— START Provided data —
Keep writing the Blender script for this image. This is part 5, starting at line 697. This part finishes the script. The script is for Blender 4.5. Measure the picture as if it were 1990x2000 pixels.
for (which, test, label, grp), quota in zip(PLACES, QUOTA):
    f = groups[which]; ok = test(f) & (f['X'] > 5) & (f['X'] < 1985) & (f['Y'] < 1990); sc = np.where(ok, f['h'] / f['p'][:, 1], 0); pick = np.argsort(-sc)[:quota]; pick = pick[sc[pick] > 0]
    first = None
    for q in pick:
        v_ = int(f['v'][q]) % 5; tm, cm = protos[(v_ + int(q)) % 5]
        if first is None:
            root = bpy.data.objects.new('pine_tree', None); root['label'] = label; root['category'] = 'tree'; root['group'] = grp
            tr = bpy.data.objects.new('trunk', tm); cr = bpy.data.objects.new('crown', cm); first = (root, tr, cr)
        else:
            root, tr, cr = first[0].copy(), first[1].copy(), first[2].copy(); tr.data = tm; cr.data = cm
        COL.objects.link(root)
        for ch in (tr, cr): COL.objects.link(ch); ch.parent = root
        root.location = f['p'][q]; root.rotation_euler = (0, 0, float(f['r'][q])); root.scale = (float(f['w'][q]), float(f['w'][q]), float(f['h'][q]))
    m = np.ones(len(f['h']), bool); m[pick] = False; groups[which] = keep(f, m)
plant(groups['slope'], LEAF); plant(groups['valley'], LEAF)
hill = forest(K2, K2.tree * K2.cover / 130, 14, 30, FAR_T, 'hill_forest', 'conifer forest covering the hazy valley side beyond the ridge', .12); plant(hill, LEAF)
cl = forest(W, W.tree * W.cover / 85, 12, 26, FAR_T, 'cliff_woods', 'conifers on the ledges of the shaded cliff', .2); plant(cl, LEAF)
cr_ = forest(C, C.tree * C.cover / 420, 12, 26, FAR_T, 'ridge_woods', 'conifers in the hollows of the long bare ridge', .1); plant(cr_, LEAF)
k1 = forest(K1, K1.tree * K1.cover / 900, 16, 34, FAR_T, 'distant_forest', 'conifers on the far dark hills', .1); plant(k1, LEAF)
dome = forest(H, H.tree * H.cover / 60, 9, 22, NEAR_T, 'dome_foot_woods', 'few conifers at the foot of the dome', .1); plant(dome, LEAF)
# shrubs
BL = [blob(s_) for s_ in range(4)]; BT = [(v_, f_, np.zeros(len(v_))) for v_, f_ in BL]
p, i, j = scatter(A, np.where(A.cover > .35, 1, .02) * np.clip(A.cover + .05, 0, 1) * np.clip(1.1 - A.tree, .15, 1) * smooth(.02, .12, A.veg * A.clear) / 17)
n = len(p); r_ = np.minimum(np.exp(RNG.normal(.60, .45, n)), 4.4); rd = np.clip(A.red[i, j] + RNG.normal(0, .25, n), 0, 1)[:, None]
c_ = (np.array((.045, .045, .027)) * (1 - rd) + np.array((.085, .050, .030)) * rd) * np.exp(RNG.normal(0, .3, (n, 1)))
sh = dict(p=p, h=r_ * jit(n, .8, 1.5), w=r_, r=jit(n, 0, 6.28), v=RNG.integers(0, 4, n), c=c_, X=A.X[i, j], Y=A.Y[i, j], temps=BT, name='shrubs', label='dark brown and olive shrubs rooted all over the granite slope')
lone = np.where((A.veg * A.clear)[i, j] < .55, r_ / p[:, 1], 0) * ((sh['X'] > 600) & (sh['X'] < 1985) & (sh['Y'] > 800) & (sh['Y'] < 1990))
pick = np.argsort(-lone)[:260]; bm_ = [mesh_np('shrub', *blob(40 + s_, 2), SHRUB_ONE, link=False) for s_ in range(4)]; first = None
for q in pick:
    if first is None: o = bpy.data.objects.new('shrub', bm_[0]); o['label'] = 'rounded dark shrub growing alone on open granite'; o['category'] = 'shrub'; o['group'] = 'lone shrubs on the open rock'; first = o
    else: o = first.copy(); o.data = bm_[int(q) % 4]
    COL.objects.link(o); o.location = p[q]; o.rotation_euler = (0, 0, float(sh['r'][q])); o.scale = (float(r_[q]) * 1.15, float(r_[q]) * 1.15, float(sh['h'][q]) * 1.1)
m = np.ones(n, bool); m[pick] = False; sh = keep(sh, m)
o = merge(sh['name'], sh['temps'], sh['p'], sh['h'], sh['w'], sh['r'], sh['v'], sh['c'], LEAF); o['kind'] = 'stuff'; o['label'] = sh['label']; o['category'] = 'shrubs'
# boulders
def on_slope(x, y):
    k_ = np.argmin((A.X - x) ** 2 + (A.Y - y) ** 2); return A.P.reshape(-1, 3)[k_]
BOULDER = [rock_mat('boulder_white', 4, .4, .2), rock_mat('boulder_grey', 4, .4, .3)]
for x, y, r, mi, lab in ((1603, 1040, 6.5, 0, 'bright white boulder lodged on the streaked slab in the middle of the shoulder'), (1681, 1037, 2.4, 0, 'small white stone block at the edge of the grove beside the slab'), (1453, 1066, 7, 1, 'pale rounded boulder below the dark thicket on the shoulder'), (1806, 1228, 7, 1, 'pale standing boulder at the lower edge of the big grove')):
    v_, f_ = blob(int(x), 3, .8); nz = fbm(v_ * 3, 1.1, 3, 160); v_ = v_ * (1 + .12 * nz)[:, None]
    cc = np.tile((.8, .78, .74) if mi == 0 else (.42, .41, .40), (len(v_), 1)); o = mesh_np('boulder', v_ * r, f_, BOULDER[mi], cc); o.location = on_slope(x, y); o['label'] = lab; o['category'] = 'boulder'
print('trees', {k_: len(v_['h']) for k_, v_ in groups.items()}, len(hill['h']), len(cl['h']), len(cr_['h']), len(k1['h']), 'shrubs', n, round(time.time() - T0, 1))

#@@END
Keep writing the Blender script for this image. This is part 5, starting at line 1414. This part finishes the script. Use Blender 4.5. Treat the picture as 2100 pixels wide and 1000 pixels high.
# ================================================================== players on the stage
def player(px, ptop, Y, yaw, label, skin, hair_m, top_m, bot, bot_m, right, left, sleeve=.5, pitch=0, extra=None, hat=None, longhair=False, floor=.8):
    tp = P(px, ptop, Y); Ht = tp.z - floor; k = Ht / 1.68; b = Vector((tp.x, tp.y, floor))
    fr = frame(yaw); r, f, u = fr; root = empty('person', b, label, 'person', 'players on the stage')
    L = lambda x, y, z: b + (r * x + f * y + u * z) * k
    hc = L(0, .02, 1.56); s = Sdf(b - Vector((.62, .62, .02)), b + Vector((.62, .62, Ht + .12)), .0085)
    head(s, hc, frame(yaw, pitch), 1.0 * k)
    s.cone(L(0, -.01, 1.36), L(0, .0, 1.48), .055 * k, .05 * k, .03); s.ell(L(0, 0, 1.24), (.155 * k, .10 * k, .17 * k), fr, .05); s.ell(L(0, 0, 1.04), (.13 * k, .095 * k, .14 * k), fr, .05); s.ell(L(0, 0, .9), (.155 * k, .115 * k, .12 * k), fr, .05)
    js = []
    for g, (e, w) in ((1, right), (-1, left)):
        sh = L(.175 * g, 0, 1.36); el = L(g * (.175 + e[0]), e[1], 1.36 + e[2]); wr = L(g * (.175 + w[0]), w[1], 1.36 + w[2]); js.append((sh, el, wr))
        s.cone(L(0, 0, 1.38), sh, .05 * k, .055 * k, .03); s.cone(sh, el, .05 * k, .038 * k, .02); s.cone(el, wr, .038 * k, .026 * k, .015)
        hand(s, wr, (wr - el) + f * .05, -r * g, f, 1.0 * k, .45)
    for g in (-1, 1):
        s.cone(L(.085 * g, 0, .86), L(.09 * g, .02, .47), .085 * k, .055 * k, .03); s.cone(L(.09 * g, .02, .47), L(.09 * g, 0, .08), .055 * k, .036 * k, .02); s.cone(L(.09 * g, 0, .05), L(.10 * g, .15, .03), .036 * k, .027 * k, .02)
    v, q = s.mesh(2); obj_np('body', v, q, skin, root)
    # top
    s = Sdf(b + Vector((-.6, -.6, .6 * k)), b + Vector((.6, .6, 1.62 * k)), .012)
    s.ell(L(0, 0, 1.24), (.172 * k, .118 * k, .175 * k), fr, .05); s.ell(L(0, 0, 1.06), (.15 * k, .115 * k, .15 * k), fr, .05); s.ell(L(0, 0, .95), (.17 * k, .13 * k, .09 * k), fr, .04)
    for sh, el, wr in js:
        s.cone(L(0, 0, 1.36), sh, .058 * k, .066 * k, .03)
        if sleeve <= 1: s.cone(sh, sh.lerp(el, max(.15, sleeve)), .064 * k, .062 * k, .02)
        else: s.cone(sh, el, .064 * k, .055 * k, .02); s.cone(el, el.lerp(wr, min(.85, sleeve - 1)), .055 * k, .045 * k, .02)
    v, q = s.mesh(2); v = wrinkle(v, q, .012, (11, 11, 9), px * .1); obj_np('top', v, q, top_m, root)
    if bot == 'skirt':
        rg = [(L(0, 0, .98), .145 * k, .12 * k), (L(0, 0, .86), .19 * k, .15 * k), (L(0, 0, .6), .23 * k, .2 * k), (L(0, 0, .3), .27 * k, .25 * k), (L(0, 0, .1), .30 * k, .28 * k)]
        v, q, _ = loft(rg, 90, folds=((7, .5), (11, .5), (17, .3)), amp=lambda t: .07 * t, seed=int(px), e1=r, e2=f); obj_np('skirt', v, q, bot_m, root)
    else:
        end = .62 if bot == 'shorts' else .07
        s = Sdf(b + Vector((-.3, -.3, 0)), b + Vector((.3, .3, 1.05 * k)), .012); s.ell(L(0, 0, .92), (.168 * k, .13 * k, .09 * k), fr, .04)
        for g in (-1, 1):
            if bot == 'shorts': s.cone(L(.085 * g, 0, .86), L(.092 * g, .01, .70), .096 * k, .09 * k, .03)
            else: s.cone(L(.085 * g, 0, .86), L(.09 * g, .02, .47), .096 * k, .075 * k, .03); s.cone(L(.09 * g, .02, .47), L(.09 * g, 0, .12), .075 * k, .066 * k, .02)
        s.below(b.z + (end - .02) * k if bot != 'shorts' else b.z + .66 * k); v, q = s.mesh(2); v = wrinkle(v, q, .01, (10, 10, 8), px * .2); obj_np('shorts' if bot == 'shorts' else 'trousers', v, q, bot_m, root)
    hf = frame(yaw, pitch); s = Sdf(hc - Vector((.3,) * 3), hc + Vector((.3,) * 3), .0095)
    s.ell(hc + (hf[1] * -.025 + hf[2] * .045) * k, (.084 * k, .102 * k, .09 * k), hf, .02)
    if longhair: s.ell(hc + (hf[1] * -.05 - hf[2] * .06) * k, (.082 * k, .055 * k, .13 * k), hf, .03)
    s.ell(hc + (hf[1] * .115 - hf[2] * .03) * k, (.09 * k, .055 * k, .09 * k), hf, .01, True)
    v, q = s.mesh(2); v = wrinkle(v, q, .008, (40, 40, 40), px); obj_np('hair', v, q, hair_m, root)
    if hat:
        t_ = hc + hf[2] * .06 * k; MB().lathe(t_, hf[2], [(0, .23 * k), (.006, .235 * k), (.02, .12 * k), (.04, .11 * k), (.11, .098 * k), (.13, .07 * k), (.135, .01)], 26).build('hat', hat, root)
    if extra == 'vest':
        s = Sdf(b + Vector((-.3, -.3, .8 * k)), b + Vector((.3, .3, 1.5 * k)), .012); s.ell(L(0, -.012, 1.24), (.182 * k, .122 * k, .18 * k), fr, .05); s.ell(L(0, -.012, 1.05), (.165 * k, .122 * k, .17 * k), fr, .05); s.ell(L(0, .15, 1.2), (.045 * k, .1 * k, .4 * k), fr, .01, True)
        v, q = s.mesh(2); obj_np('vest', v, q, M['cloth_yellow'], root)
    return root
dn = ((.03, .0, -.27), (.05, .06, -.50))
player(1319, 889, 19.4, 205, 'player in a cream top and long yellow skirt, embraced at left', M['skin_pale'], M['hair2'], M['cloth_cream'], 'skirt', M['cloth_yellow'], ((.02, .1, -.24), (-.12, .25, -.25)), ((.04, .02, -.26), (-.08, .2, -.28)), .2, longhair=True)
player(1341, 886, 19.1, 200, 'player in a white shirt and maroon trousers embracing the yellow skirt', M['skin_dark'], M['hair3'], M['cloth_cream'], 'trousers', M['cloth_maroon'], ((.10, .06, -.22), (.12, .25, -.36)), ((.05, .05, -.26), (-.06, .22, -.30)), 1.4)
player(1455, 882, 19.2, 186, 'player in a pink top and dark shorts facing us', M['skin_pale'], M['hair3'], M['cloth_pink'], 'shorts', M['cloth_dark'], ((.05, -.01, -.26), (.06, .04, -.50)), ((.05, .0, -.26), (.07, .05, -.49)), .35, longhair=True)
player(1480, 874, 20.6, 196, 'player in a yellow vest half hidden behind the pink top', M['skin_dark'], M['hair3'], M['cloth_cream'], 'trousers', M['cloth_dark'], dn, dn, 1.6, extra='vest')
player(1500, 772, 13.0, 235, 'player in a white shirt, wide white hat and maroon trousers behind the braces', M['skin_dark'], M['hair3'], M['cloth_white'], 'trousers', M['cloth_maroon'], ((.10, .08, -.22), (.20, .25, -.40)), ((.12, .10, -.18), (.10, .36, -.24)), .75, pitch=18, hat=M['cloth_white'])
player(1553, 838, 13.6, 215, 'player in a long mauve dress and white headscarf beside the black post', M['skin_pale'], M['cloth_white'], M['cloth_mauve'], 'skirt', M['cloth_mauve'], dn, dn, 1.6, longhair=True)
— END Provided data —
Search the data above for lines holding "script" and copy each of them.

Keep writing the Blender script for this image. This is part 5, starting at line 697. This part finishes the script. The script is for Blender 4.5. Measure the picture as if it were 1990x2000 pixels.
Keep writing the Blender script for this image. This is part 5, starting at line 1414. This part finishes the script. Use Blender 4.5. Treat the picture as 2100 pixels wide and 1000 pixels high.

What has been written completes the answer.